Korea leads mobile banking with 47% respondents doing mobile interactions in 3 months

Telecom Lead India: Asia has the highest mobile banking penetration in the world, according to a survey by Bain & Company.

47 percent of survey respondents in South Korea had mobile interactions in the previous three months, the highest penetration in the survey.

mobile banking

Respondents in the U.S. reported the highest frequency, averaging 4.9 mobile transactions in the previous three months.

Mobile banking is having the biggest impact on routine banking activities: 64 percent of mobile banking users in the U.S. say that the future ability to use their smartphones or tablets to check account balances would be highly valued.

41 percent of mobile banking consumers say that using their smart device for remote deposit capture (through a digital image of an endorsed check) would be highly valued, and 26 percent say that paying bills through their mobile device in the future would be highly valued.

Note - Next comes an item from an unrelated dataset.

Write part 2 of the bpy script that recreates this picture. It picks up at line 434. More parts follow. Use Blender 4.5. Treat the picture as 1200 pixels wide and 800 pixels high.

“Mobile banking presents profit-strapped banks with an opportunity to shift routine transactions from high-cost physical channels to much lower-cost digital channels,” said Gerard du Toit, Bain financial services partner and lead author of the report.

Across all banking models, U.S. mobile users report greater loyalty. The loyalty shift is most pronounced with larger national banks, where loyalty scores move from negative to positive territory.

National banks have developed more advanced mobile functionality than their community bank and credit union counterparts.

The report finds that both Citi and JPMorgan Chase improved their customer loyalty scores relative to other large banks since Bain’s 2011 customer loyalty in retail banking survey.

There is also a clear divide in loyalty among affluent customers by region. Customer loyalty scores are highest in Asia and developing markets.

Wealthier customers surveyed in the U.S. and European countries continue to give the lowest loyalty scores. U.S. national banks fare particularly poorly, with solidly negative scores among households with more than $1,000,000 in investable assets.

The picture is quite different in Asia and other developing markets, where banks have developed differentiated modes of targeting and serving the affluent and have far more extensive wealth management operations than in the U.S.